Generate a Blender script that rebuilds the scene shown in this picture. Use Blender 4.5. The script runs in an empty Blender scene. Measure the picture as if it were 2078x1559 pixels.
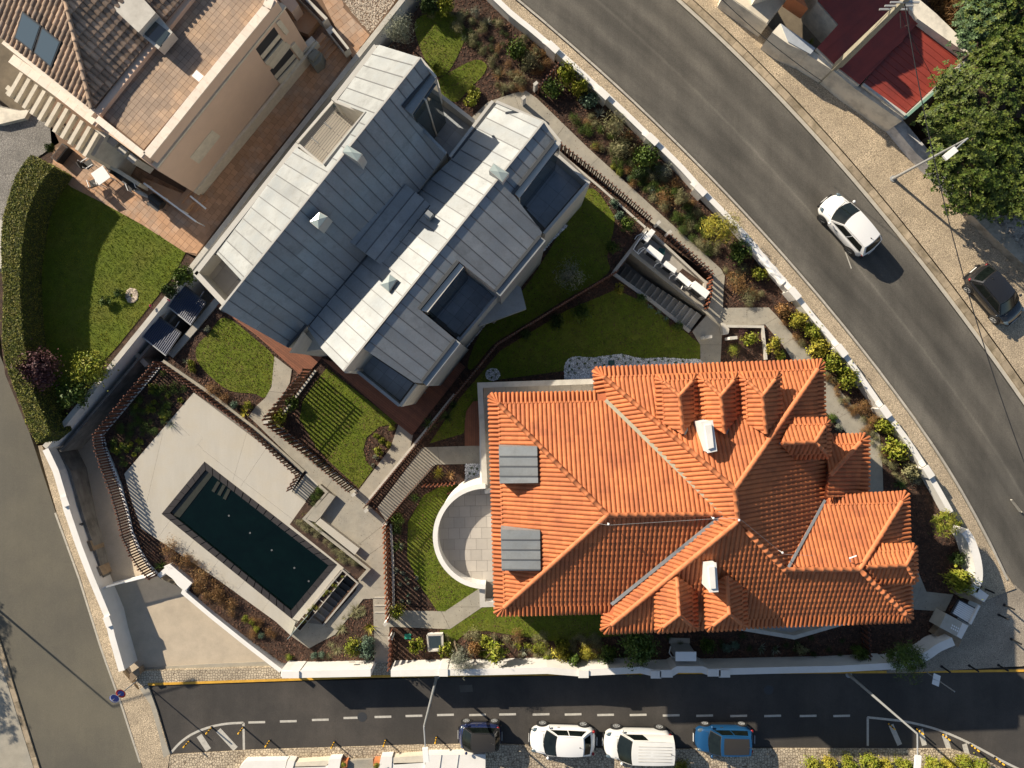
import bpy, bmesh, math, random
import numpy as np
from mathutils import Vector, Matrix
from mathutils.geometry import tessellate_polygon
random.seed(7); RNG = np.random.default_rng(7)
SC = bpy.context.scene; COL = SC.collection
R = math.radians

# ------------------------------------------------------------------ camera, light
H = 42.7; F = 1408.0; CX = 1039.0; CY = 779.5          # drone height above garden level, survey scale
cam_d = bpy.data.cameras.new('drone_camera'); cam = bpy.data.objects.new('drone_camera', cam_d)
COL.objects.link(cam); cam.location = (0, 0, H)
cam_d.sensor_width = 36; cam_d.lens = F / 2078 * 36; cam_d.clip_end = 500; cam_d.clip_start = 1
SC.camera = cam
SUN_EL = 27.0; SUN_AZ = 40.3      # shadows fall to the right and 38.5 degrees down the picture
world = bpy.data.worlds.new('World'); SC.world = world; world.use_nodes = True
nt = world.node_tree; bg = nt.nodes['Background']; sky = nt.nodes.new('ShaderNodeTexSky')
sky.sky_type = 'NISHITA'; sky.sun_disc = False
sky.sun_elevation = R(SUN_EL); sky.sun_rotation = R(270 + SUN_AZ)
nt.links.new(sky.outputs[0], bg.inputs[0]); bg.inputs[1].default_value = 0.064
sun_d = bpy.data.lights.new('sun', 'SUN'); sun_d.energy = 4.7; sun_d.angle = R(0.5); sun_d.color = (1.0, 0.88, 0.71)
sun = bpy.data.objects.new('sun', sun_d); COL.objects.link(sun)
tosun = Vector((-math.cos(R(SUN_AZ)) * math.cos(R(SUN_EL)), math.sin(R(SUN_AZ)) * math.cos(R(SUN_EL)), math.sin(R(SUN_EL))))
sun.rotation_euler = tosun.to_track_quat('Z', 'Y').to_euler(); sun.location = (0, 0, 60)
SC.view_settings.view_transform = 'Standard'; SC.view_settings.look = 'None'
SC.view_settings.exposure = 0.74; SC.view_settings.gamma = 1

# ------------------------------------------------------------------ survey helpers
def P(px, py, z=0.0):
    s = (H - z) / F
    return Vector(((px - CX) * s, -(py - CY) * s, z))
def P2(p, z=0.0):
    v = P(p[0], p[1], z); return (v.x, v.y)
class Plane:
    def __init__(s, a, b, c):
        s.o = P(*a); n = (P(*b) - s.o).cross(P(*c) - s.o); n.normalize()
        s.n = n if n.z > 0 else -n
    def at(s, px, py):
        d = Vector(((px - CX) / F, -(py - CY) / F, -1.0)); c = Vector((0, 0, H))
        return c + d * ((s.o - c).dot(s.n) / d.dot(s.n))
    def z(s, x, y):
        return s.o.z - (s.n.x * (x - s.o.x) + s.n.y * (y - s.o.y)) / s.n.z
def catmull(pts, n=6, closed=True):
    out = []; N = len(pts)
    rng = range(N) if closed else range(N - 1)
    for i in rng:
        if closed: p0, p1, p2, p3 = pts[(i-1) % N], pts[i], pts[(i+1) % N], pts[(i+2) % N]
        else: p0, p1, p2, p3 = pts[max(i-1, 0)], pts[i], pts[i+1], pts[min(i+2, N-1)]
        for k in range(n):
            t = k / n
            out.append(tuple(0.5 * ((2*b) + (-a + c) * t + (2*a - 5*b + 4*c - d) * t*t + (-a + 3*b - 3*c + d) * t**3)
                             for a, b, c, d in zip(p0, p1, p2, p3)))
    if not closed: out.append(tuple(pts[-1]))
    return out
def area2(p):
    return 0.5 * sum(p[i][0]*p[(i+1) % len(p)][1] - p[(i+1) % len(p)][0]*p[i][1] for i in range(len(p)))
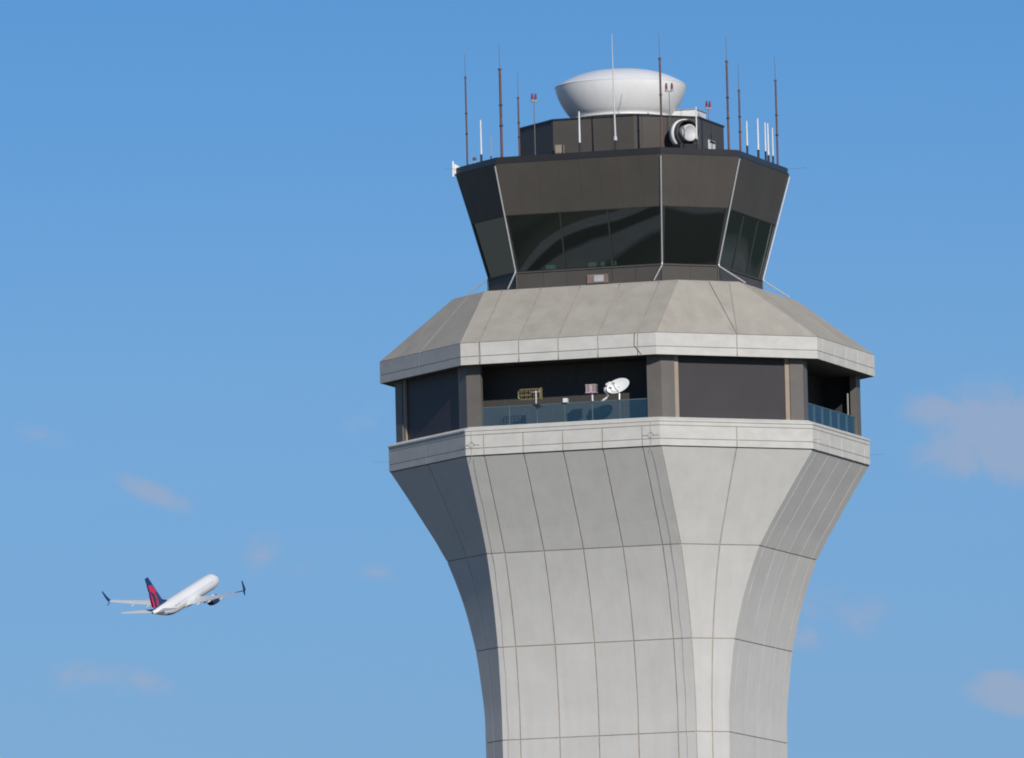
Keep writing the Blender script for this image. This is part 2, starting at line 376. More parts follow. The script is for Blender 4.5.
---
= Request =
Repeat the records above exactly, from the first line through the line containing "R = math.radians", and leave out the pictures.

= Output of the task =
Generate a Blender script that rebuilds the scene shown in this picture. Use Blender 4.5. The script runs in an empty Blender scene. Measure the picture as if it were 2078x1559 pixels.
import bpy, bmesh, math, random
import numpy as np
from mathutils import Vector, Matrix
from mathutils.geometry import tessellate_polygon
random.seed(7); RNG = np.random.default_rng(7)
SC = bpy.context.scene; COL = SC.collection
R = math.radians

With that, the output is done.